Lalu apakah benar korupsi telah membudaya atau menjadi bagian dari budaya masyarakat kita?. Di Hongkong pertanyaan semacam ini pernah muncul dan membayangi masyarakatnya, kondisi korupsi di Hongkong pernah mencapai puncak, sampai -sampai mobil pemadam kebakaran yang sudah datang di lokasi kebakaran baru akan menyemprotkan airnya jika korban kebakaran sudah memberikan sejumlah uang suap, dokter-dokter di rumah sakit baru akan mau menyuntikkan obat kalau keluarga si-pasien yang kondisinya hampir sekarat mau menyediakan sejumlah uang tambahan. Namun tingkat Korupsi di hongkong dewasa ini sangat jauh menurun karena adanya upaya serius baik dalam upaya penindakan maupun upaya pencegahan korupsi
Jika ditilik dari sisi hasil, upaya pemberantasan korupsi di Indonesia tentu masih jauh panggang dari api , upaya pemberantasan korupsi di Indonesia bukannya tidak ada, berbagai upaya sebenarnya telah dilakukan baik oleh oleh Negara maupun oleh masyarakat, upaya Negara dapat kita lihat dengan dibuatnya Undang-undang pemberantasan tindak pidana korupsi yang mengamanatkan dibentuknya KPK yang sering disebut dengan lembaga super body karena dibekali dengan kewenangan luar biasa termasuk kewenangan untuk melakukan penyadapan dan pemeriksaan pejabat Negara dengan prosedur yang sangat sederhana. Undang-undang yang telah mengalami dua kali revisi tersebut juga mengamanatkan adanya pengadilan tindak pidana korupsi atau pengadilan tipikor yang berwenang mengadili kasus-kasus korupsi yang hingga sekarang keberadaanya telah didirikan hingga tingkat provinsi. Selain upaya membuat undang-undang dan lembaga Negara baru, Negara juga mendorong berfungsinya lembaga-lembaga hukum yang telah ada seperti Kejaksaan, pengadilan dan Kepolisian, lembaga-lembaga ini juga telah bergerak bahkan sampai timbul kesan “mengejar setoran” karena banyak kasus- kasus yang kesannya “dipaksakan untuk menjadi kasus korupsi”. Selain upaya penindakan lembaga-lembaga tersebut juga melakukan berbagai upaya pencegahan terjadinya korupsi termasuk upaya kejaksaan menggandeng sekolah-sekolah untuk mendirikan kantin kejujuran yang perlu kita pertanyakan sampai sejauh mana jeluntrungnya.

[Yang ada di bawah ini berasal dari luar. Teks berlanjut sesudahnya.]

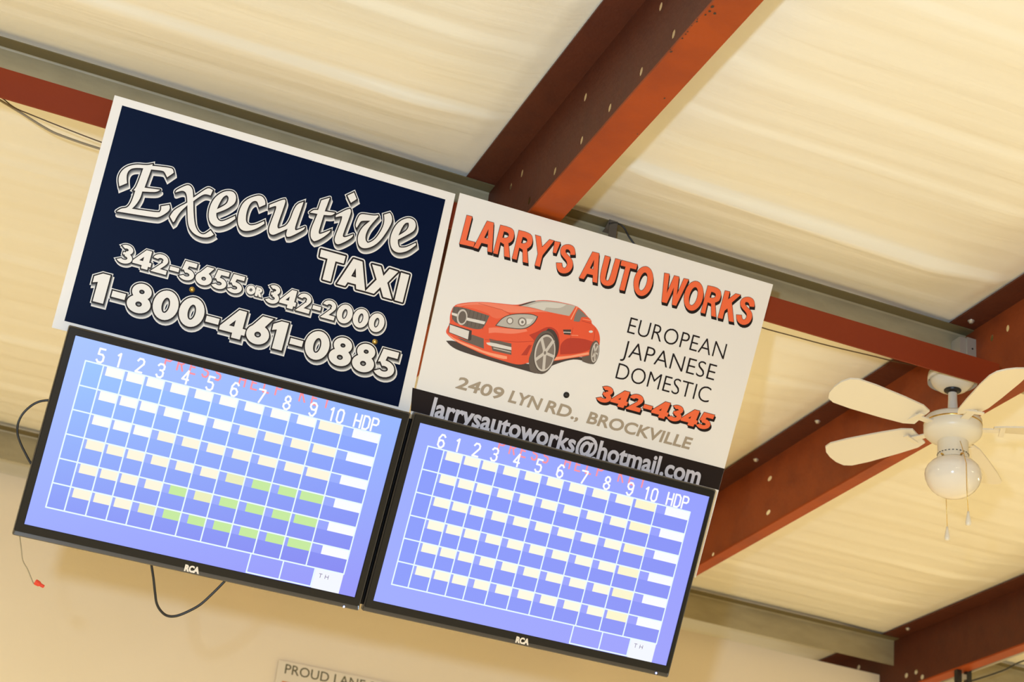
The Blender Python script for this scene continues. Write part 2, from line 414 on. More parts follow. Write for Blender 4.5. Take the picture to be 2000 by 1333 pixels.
# ---- drawn numerals (geometric extra-bold) -------------------------------------
def ring(cx, cy, ox, oy, ix, iy, n=28):
    f = lambda a, b: [(cx + a * math.cos(i * 2 * math.pi / n), cy + b * math.sin(i * 2 * math.pi / n)) for i in range(n)]
    return fill(f(ox, oy), [f(ix, iy)])
def arc(cx, cy, rx, ry, a0, a1, w, n=16):
    o = []; i_ = []
    for k in range(n + 1):
        a = math.radians(a0 + (a1 - a0) * k / n); c, s = math.cos(a), math.sin(a)
        o.append((cx + (rx + w / 2) * c, cy + (ry + w / 2) * s)); i_.append((cx + (rx - w / 2) * c, cy + (ry - w / 2) * s))
    return fill(o + i_[::-1])
GL = {
 '0': (.78, [ring(.38, .5, .37, .515, .115, .27)]),
 '1': (.56, [fill([(.14, 0), (.44, 0), (.44, 1), (.22, 1), (.0, .84), (.0, .62), (.14, .68)])]),
 '2': (.70, [arc(.30, .69, .215, .205, 172, -42, .20), fill([(0, 0), (.66, 0), (.66, .22), (.36, .22), (.545, .485), (.46, .60), (.385, .545)])]),
 '3': (.66, [arc(.30, .735, .185, .165, 140, -90, .19), arc(.29, .30, .235, .195, 90, -148, .20), fill([(.20, .47), (.36, .46), (.36, .60), (.20, .60)])]),
 '4': (.80, [fill([(.40, 0), (.67, 0), (.67, .17), (.77, .17), (.77, .39), (.67, .39), (.67, 1), (.44, 1), (0, .31), (0, .17), (.40, .17)], [[(.41, .39), (.41, .63), (.25, .39)]])]),
 '5': (.68, [fill([(.12, 1), (.62, 1), (.62, .77), (.30, .77), (.27, .60), (.05, .50)]), arc(.28, .305, .235, .200, 122, -148, .20)]),
 '6': (.72, [ring(.345, .335, .345, .345, .10, .10), fill([(.36, 1), (.68, 1), (.50, .66), (.44, .45), (.05, .47), (.035, .44)])]),
 '8': (.74, [ring(.36, .735, .285, .278, .08, .075), ring(.36, .30, .345, .31, .095, .09)]),
 '-': (.50, [fill([(.05, .31), (.44, .31), (.44, .52), (.05, .52)])]),
 'O': (.84, [ring(.40, .5, .40, .5, .13, .17)]),
 'R': (.66, [fill([(0, 0), (.25, 0), (.25, 1), (0, 1)]), arc(.25, .70, .19, .18, 90, -90, .23), fill([(.2, .8), (.3, .8), (.3, 1), (.2, 1)]), fill([(.25, .48), (.42, .42), (.66, 0), (.38, 0), (.22, .36)])]),
}
def drawn(text, A, B, Cc, shear=0.0, space=0.0):
    """numerals on the sign: A, B baseline ends and Cc top of the first one, as photo points"""
    a, b, c = loc2(*A), loc2(*B), loc2(*Cc); x = 0; out = []
    for ch in text:
        adv, pc = GL[ch]
        for S in pc: out.append(([Vector((p.x + x, p.y)) for p in S[0]], S[1]))
        x += adv + space
    tot = x - space; ex = (b - a) / tot; h = (c - a); hy = Vector((-ex.y, ex.x)).normalized() * abs(h.dot(Vector((-ex.y, ex.x)).normalized()))
    hy = hy + ex.normalized() * (hy.length * shear)
    return [([a + ex * p.x + hy * p.y for p in S[0]], S[1]) for S in out]
def typed(text, A, B, Cc, shear=0.0, off=0.0):
    """text in the built-in typeface, fitted to baseline ends and height"""
    cu = bpy.data.curves.new('t', 'FONT'); cu.body = text; cu.size = 1; cu.resolution_u = 4; cu.offset = off
    o = bpy.data.objects.new('t', cu); C.objects.link(o); dg = bpy.context.evaluated_depsgraph_get(); dg.update()
    me = bpy.data.meshes.new_from_object(o.evaluated_get(dg)); me.calc_loop_triangles()
    key = {}; V = []; idx = []
    for v in me.vertices:
        k = (round(v.co.x, 5), round(v.co.y, 5))
        if k not in key: key[k] = len(V); V.append(Vector((v.co.x, v.co.y)))
        idx.append(key[k])
    T = []
    for t in me.loop_triangles:
        p, q, r = (idx[i] for i in t.vertices)
        if len({p, q, r}) < 3: continue
        cr = (V[q] - V[p]).cross(V[r] - V[p])
        if abs(cr) > 1e-12: T.append((p, q, r) if cr > 0 else (p, r, q))
    bpy.data.objects.remove(o); bpy.data.curves.remove(cu); bpy.data.meshes.remove(me)
    x0 = min(v.x for v in V); x1 = max(v.x for v in V); y1 = max(v.y for v in V)
    a, b, c = loc2(*A), loc2(*B), loc2(*Cc); e = (b - a); en = e.normalized(); up_ = Vector((-en.y, en.x)); h = abs((c - a).dot(up_))
    return ([a + e * ((v.x - x0) / (x1 - x0)) + (up_ + en * shear) * (h * v.y / y1) for v in V], T)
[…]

Upaya melawan korupsi juga dilakukan oleh masyarakat baik melalui Ormas dan LSM, dalam upaya ini NU dan Muhammadiyah telah menjadi pelopor dengan dideklarasikanya Gerakan Nasional Anti-Korupsi NU-Muhammadiyah, Kedua Ormas Islam ini sepakat bahwa melawan korupsi adalah Jihad fi sabilillah, namun disayangkan gerakan ini kurang begitu dirasakan resonansinya, padahal dari sisi jaringan dan banyaknya anggota, dua ormas islam ini memiliki anggota dan jaringan sampei ke pelosok desa. NU sendiri sejauh ini sebenarnya telah melakukan berbagai upaya termasuk berkerjasama dengan Pusat Pengembangan Pesantren dan Masyarakat (P3M) membuat Bahsul masa’il gerakan anti korupsi (BM-GAK), namun selain kurang melibatkan keikutsertaan pesantren secara lebih luas gerakan ini juga masih sebatas Bahsul masa’il, padahal jika kita melihat besarnya potensi pesantren-pesantren NU, semestinya banyak pilihan-pilihan strategis yang bisa dilakukan dalam rangka memperkuat jihad melawan korupsi.
Peran Pesantren
Pesatren sebagai lembaga pendidikan yang terbukti mampu menyentuh sisi kognitif, afektif dan psikomotorik santri atau peserta didiknya, tentu merupakan media yang tepat untuk membentuk karakter manusia Indonesia yang bersih dan anti korupsi. Usaha memperkenalkan santri dengan pengelolaan keuangan yang memiliki resiko terjadinya korupsi dapat dilakukan dengan memanfaatkan kopontren atau lembaga ekonomi milik pesantren lainnya, dengan demikian para santri tidak hanya dibekali dengan seperangkat pengetahuan tentang nilai-nilai moral etik keislaman, tetapi juga dibekali dengan pengalaman praksis karena kalau direfleksikan sesungguhnya tidak ada yang salah dengan segala ilmu dan pengetahuan yang diajarkan baik oleh guru di sekolah maupun ustad di pesantren tetapi justru pengaruh lingkungan pasca sekolah dan pesantren yang mulai memperkenalkan kita dengan apa itu manipulasi, kolusi dan segala macam modus dan bentuk korupsi. Lingkungan paska pesantren itu adalah dunia nyata yang akan kita hadapi dan akan menguji seperangkat nilai moral dan etika keislaman yang selama ini kita dapatkan di pesantren dan di sekolah.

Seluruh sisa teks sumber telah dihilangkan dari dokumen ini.